-------- Data section

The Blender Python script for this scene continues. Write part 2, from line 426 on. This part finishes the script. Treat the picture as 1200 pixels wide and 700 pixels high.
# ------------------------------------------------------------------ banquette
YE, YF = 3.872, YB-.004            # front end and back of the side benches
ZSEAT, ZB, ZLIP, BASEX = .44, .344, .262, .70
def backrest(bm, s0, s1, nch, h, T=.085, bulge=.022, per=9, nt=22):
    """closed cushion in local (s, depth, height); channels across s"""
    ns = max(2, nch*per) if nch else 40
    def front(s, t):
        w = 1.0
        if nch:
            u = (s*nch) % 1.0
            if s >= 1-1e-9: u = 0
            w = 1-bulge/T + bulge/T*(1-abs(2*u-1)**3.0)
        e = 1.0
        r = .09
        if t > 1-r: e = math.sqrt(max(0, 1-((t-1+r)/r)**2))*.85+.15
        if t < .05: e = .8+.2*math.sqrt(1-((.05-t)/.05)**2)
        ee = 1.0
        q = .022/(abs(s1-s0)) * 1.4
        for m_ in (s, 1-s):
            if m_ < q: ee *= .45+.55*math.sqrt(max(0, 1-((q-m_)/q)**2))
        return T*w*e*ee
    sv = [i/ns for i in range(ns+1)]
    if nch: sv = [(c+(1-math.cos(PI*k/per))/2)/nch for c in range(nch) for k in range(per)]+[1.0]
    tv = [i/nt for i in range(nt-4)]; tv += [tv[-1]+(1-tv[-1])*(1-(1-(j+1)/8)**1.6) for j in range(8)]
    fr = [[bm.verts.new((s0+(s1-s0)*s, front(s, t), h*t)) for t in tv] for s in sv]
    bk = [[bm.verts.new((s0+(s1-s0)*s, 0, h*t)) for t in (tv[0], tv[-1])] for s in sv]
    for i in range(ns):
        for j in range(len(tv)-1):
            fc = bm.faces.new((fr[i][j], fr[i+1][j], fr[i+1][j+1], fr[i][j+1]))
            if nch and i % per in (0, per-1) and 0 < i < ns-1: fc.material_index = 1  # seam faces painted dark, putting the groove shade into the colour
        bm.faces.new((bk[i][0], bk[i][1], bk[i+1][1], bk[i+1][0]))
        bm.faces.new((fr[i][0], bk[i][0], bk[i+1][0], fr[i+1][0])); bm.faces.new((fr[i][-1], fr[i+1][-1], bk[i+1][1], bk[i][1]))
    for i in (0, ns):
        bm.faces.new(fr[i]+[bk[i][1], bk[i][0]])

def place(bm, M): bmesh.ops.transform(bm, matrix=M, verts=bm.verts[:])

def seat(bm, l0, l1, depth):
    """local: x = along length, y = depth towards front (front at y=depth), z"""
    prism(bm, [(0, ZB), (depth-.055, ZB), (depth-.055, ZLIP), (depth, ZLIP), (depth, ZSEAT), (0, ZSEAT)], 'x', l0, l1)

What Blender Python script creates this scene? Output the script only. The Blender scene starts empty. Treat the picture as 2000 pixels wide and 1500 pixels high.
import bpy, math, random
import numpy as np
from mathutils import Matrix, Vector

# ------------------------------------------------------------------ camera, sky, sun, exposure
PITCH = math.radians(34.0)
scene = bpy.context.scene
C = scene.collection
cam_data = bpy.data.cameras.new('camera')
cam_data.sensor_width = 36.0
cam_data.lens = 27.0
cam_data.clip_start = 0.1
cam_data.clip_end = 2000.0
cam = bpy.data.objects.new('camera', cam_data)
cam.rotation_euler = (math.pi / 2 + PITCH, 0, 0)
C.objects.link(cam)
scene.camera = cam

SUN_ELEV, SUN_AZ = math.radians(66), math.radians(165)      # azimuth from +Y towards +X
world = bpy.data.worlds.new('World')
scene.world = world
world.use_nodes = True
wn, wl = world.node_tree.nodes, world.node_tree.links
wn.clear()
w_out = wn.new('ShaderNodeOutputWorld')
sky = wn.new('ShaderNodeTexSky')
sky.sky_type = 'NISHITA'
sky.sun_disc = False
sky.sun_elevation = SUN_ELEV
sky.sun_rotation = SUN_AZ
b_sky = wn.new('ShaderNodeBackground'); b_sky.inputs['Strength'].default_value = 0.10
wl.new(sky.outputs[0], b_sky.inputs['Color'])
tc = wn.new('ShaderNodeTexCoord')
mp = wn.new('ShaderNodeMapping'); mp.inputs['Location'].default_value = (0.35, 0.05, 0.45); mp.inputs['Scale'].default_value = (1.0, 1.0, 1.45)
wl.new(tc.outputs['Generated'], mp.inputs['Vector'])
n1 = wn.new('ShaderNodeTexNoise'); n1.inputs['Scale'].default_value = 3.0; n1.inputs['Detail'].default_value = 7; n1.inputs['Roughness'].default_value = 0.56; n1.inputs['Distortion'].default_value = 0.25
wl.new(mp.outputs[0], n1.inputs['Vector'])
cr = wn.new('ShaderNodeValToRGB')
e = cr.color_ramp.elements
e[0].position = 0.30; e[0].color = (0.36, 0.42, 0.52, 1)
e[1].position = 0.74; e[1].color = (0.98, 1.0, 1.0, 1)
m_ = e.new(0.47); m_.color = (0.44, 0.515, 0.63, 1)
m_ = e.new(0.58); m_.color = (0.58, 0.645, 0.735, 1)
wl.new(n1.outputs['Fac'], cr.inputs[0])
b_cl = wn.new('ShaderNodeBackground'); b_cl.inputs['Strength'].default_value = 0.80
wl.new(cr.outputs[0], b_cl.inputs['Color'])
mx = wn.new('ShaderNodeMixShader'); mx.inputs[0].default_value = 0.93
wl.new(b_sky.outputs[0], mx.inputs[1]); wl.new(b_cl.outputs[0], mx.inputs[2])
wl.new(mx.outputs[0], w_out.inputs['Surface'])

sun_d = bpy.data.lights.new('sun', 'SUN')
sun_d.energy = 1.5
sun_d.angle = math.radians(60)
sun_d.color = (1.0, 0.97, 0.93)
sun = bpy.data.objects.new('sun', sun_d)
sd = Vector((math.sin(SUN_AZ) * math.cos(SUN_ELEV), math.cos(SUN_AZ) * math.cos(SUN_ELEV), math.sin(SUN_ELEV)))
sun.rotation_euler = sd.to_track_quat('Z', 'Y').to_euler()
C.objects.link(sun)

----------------

What the exercise asks: Print, from the entries above, the line with "What Blender Python", the line with "from mathutils import Matrix, Vector" and all lines between them, exactly and with nothing else.

Exercise output:
What Blender Python script creates this scene? Output the script only. The Blender scene starts empty. Treat the picture as 2000 pixels wide and 1500 pixels high.
import bpy, math, random
import numpy as np
from mathutils import Matrix, Vector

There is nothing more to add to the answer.